» Exercise objective:
Copy the lines of the data below exactly, starting at the first and stopping after the line that contains "vs = SC.view_settings;"; include no pictures.

****

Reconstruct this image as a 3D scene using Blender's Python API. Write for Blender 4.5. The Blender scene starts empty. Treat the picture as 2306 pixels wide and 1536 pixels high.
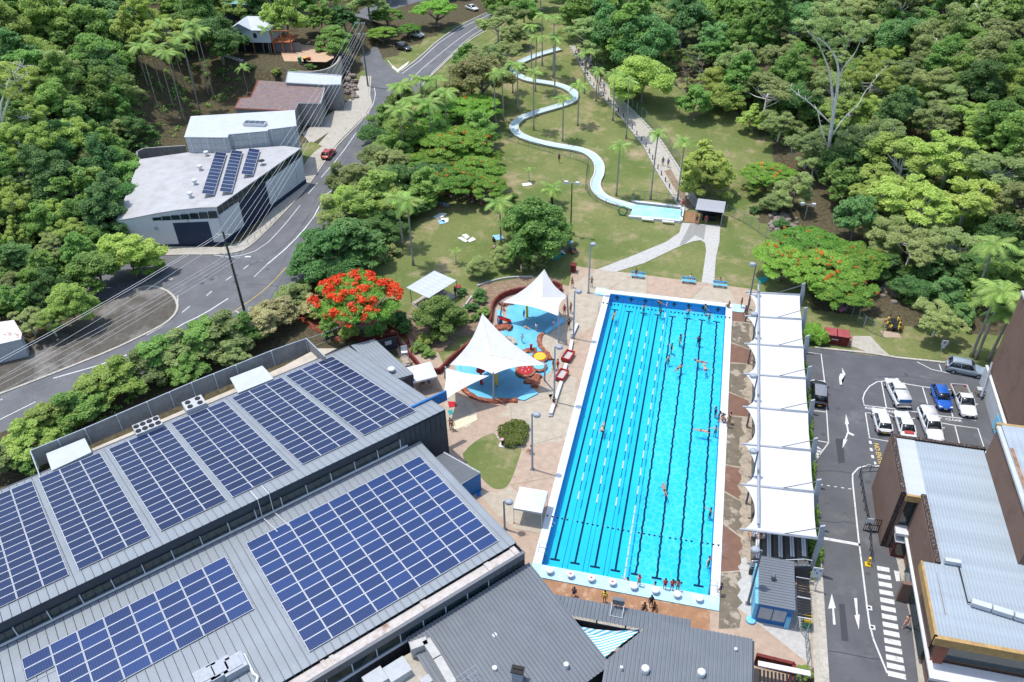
import bpy, math, random
import numpy as np
from mathutils import Vector, Matrix
C = bpy.context.scene.collection
SC = bpy.context.scene
rnd = random.Random(7)
# ------------------------------------------------------------------ camera, sky, sun, exposure
CAM = np.array([10.529, -50.4397, 68.2602]); PIT, YAW, ROL = 0.654128, -0.251884, -0.026115; FPX = 1826.42
_f = np.array([math.sin(YAW)*math.cos(PIT), math.cos(YAW)*math.cos(PIT), -math.sin(PIT)])
_r0 = np.array([math.cos(YAW), -math.sin(YAW), 0.0]); _u0 = np.cross(_r0, _f)
_r = math.cos(ROL)*_r0 + math.sin(ROL)*_u0; _u = -math.sin(ROL)*_r0 + math.cos(ROL)*_u0
cd = bpy.data.cameras.new('camera'); co = bpy.data.objects.new('camera', cd); C.objects.link(co)
co.matrix_world = Matrix(((_r[0], _u[0], -_f[0], CAM[0]), (_r[1], _u[1], -_f[1], CAM[1]), (_r[2], _u[2], -_f[2], CAM[2]), (0, 0, 0, 1)))
cd.sensor_width = 36; cd.lens = 36*FPX/2306; cd.clip_start = 0.5; cd.clip_end = 3000
SC.camera = co
SC.cycles.max_bounces = 12; SC.cycles.diffuse_bounces = 7; SC.cycles.transparent_max_bounces = 16
SUN_EL, SUN_AZ = math.radians(73), math.radians(279)      # azimuth clockwise from +Y
w = bpy.data.worlds.new('World'); SC.world = w; w.use_nodes = True
nt = w.node_tree; bg = nt.nodes['Background']
sky = nt.nodes.new('ShaderNodeTexSky'); sky.sky_type = 'NISHITA'; sky.sun_disc = False
sky.sun_elevation = SUN_EL; sky.sun_rotation = SUN_AZ; sky.air_density = 1.2; sky.dust_density = 1.6
nt.links.new(sky.outputs[0], bg.inputs[0]); bg.inputs[1].default_value = 0.15
sl = bpy.data.lights.new('sun', 'SUN'); sl.energy = 2.45; sl.angle = math.radians(0.55); sl.color = (1.0, 0.965, 0.91)
so = bpy.data.objects.new('sun', sl); C.objects.link(so)
sd = Vector((math.sin(SUN_AZ)*math.cos(SUN_EL), math.cos(SUN_AZ)*math.cos(SUN_EL), math.sin(SUN_EL)))
so.rotation_euler = sd.to_track_quat('Z', 'Y').to_euler()
so.location = (0, 0, 200)
vs = SC.view_settings; vs.view_transform = 'Standard'; vs.look = 'None'; vs.exposure = 0.68; vs.gamma = 1.0; vs.use_curve_mapping = False

# ------------------------------------------------------------------ terrain and survey helpers
def sst(a, b, x):
    t = np.clip((x-a)/(b-a), 0, 1); return t*t*(3-2*t)
def hz(x, y):
    x = np.asarray(x, float); y = np.asarray(y, float)
    xl = -92 - 0.13*(y-50) + 0*x
    d = np.maximum(0, xl - x)
    left = 0.55*d*sst(0, 14, d); left = 34*(1-np.exp(-left/34))
    terr = 5.0*sst(-122, -112, x)*(1-sst(-84, -78, x))*sst(113, 119, y)*(1-sst(160, 175, y)) 
    left = np.maximum(left, terr)
    slide = 7.0*sst(84, 165, y)*sst(-52, -38, x)
    dr = np.maximum(0, (y-104) + 0.55*np.maximum(0, x-20)) * sst(2, 26, x)
    dr2 = np.maximum(0, x-52)*sst(38, 60, y)
    right = 0.30*dr + 0.35*dr2; right = 30*(1-np.exp(-right/30))
    far = 12*sst(205, 280, y)
    return np.maximum(np.maximum(left, slide), right) + far
def H(x, y): return float(hz(x, y))
def ray(px, py):
    return _f + _r*(px-1153)/FPX - _u*(py-768)/FPX
def G(px, py, z=None, off=0.0):
    d = ray(px, py)
    if z is not None:
        t = (z-CAM[2])/d[2]; return CAM + t*d
    ts = np.linspace(40, 420, 1900); P = CAM[None, :] + ts[:, None]*d[None, :]
    g = P[:, 2] - hz(P[:, 0], P[:, 1]) - off
    i = np.argmax(g < 0)
    if g[i] >= 0: i = len(ts)-1
    a = ts[max(i-1, 0)]; b = ts[i]
    for _ in range(12):
        m = (a+b)/2; p = CAM+m*d
        if p[2]-H(p[0], p[1])-off < 0: b = m
        else: a = m
    return CAM + b*d
def PR(p):
    d = np.array(p, float)-CAM; z = d@_f
    return 1153+FPX*(d@_r)/z, 768-FPX*(d@_u)/z, z
def HG(b, t, base=None):
    B = G(*b) if base is None else base
    lo, hi = 0.0, 40.0
    for _ in range(30):
        m = (lo+hi)/2
        if PR(B+np.array([0, 0, m]))[1] > t[1]: lo = m
        else: hi = m
    return B, lo
def plane3(a, b, c):
    P = [G(*p) for p in (a, b, c)]; n = np.cross(P[1]-P[0], P[2]-P[0]); return P[0], n/np.linalg.norm(n)
def onp(pl, px, py):
    d = ray(px, py); t = (pl[0]-CAM)@pl[1]/(d@pl[1]); return CAM+t*d

# ------------------------------------------------------------------ materials
MATS = {}
def lin(c): return tuple(((v/12.92) if v <= 0.04045 else ((v+0.055)/1.055)**2.4) for v in c)
def mk(name, col, rough=0.7, var=0.12, scale=1.5, spec=0.3, metal=0.0, col2=None, bump=0.0, bscale=20.0, dirt=None, dscale=0.25, dmin=0.55, dmax=0.7, kind=None, coat=0.0):
    if name in MATS: return MATS[name]
    m = bpy.data.materials.new(name); m.use_nodes = True; n = m.node_tree; N = n.nodes; L = n.links
    b = N['Principled BSDF']; b.inputs['Roughness'].default_value = rough; b.inputs['Metallic'].default_value = metal
    b.inputs['Specular IOR Level'].default_value = spec
    if coat: b.inputs['Coat Weight'].default_value = coat; b.inputs['Coat Roughness'].default_value = 0.05
    tc = N.new('ShaderNodeTexCoord')
    nz = N.new('ShaderNodeTexNoise'); nz.inputs['Scale'].default_value = scale; nz.inputs['Detail'].default_value = 6; nz.inputs['Roughness'].default_value = 0.65
    L.new(tc.outputs['Object'], nz.inputs['Vector'])
    mx = N.new('ShaderNodeMix'); mx.data_type = 'RGBA'
    c2 = col2 if col2 else tuple(v*(1-var*2) for v in col)
    c1 = col if col2 else tuple(min(1, v*(1+var*0.6)) for v in col)
    mx.inputs[6].default_value = (*c2, 1); mx.inputs[7].default_value = (*c1, 1)
    mr = N.new('ShaderNodeMapRange'); mr.inputs[1].default_value = 0.32; mr.inputs[2].default_value = 0.68
    L.new(nz.outputs['Fac'], mr.inputs[0]); L.new(mr.outputs[0], mx.inputs[0])
    out = mx.outputs[2]
    if dirt:
        n2 = N.new('ShaderNodeTexNoise'); n2.inputs['Scale'].default_value = dscale; n2.inputs['Detail'].default_value = 9; n2.inputs['Roughness'].default_value = 0.7
        L.new(tc.outputs['Object'], n2.inputs['Vector'])
        m2 = N.new('ShaderNodeMapRange'); m2.inputs[1].default_value = dmin; m2.inputs[2].default_value = dmax; L.new(n2.outputs['Fac'], m2.inputs[0])
        x2 = N.new('ShaderNodeMix'); x2.data_type = 'RGBA'; L.new(m2.outputs[0], x2.inputs[0]); L.new(out, x2.inputs[6]); x2.inputs[7].default_value = (*dirt, 1)
        out = x2.outputs[2]
    L.new(out, b.inputs['Base Color'])
    if bump:
        n3 = N.new('ShaderNodeTexNoise'); n3.inputs['Scale'].default_value = bscale; n3.inputs['Detail'].default_value = 4
        L.new(tc.outputs['Object'], n3.inputs['Vector'])
        bp = N.new('ShaderNodeBump'); bp.inputs['Strength'].default_value = bump; bp.inputs['Distance'].default_value = 0.05
        L.new(n3.outputs['Fac'], bp.inputs['Height']); L.new(bp.outputs[0], b.inputs['Normal'])
    MATS[name] = m; return m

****

» Answer to this exercise:
Reconstruct this image as a 3D scene using Blender's Python API. Write for Blender 4.5. The Blender scene starts empty. Treat the picture as 2306 pixels wide and 1536 pixels high.
import bpy, math, random
import numpy as np
from mathutils import Vector, Matrix
C = bpy.context.scene.collection
SC = bpy.context.scene
rnd = random.Random(7)
# ------------------------------------------------------------------ camera, sky, sun, exposure
CAM = np.array([10.529, -50.4397, 68.2602]); PIT, YAW, ROL = 0.654128, -0.251884, -0.026115; FPX = 1826.42
_f = np.array([math.sin(YAW)*math.cos(PIT), math.cos(YAW)*math.cos(PIT), -math.sin(PIT)])
_r0 = np.array([math.cos(YAW), -math.sin(YAW), 0.0]); _u0 = np.cross(_r0, _f)
_r = math.cos(ROL)*_r0 + math.sin(ROL)*_u0; _u = -math.sin(ROL)*_r0 + math.cos(ROL)*_u0
cd = bpy.data.cameras.new('camera'); co = bpy.data.objects.new('camera', cd); C.objects.link(co)
co.matrix_world = Matrix(((_r[0], _u[0], -_f[0], CAM[0]), (_r[1], _u[1], -_f[1], CAM[1]), (_r[2], _u[2], -_f[2], CAM[2]), (0, 0, 0, 1)))
cd.sensor_width = 36; cd.lens = 36*FPX/2306; cd.clip_start = 0.5; cd.clip_end = 3000
SC.camera = co
SC.cycles.max_bounces = 12; SC.cycles.diffuse_bounces = 7; SC.cycles.transparent_max_bounces = 16
SUN_EL, SUN_AZ = math.radians(73), math.radians(279)      # azimuth clockwise from +Y
w = bpy.data.worlds.new('World'); SC.world = w; w.use_nodes = True
nt = w.node_tree; bg = nt.nodes['Background']
sky = nt.nodes.new('ShaderNodeTexSky'); sky.sky_type = 'NISHITA'; sky.sun_disc = False
sky.sun_elevation = SUN_EL; sky.sun_rotation = SUN_AZ; sky.air_density = 1.2; sky.dust_density = 1.6
nt.links.new(sky.outputs[0], bg.inputs[0]); bg.inputs[1].default_value = 0.15
sl = bpy.data.lights.new('sun', 'SUN'); sl.energy = 2.45; sl.angle = math.radians(0.55); sl.color = (1.0, 0.965, 0.91)
so = bpy.data.objects.new('sun', sl); C.objects.link(so)
sd = Vector((math.sin(SUN_AZ)*math.cos(SUN_EL), math.cos(SUN_AZ)*math.cos(SUN_EL), math.sin(SUN_EL)))
so.rotation_euler = sd.to_track_quat('Z', 'Y').to_euler()
so.location = (0, 0, 200)
vs = SC.view_settings; vs.view_transform = 'Standard'; vs.look = 'None'; vs.exposure = 0.68; vs.gamma = 1.0; vs.use_curve_mapping = False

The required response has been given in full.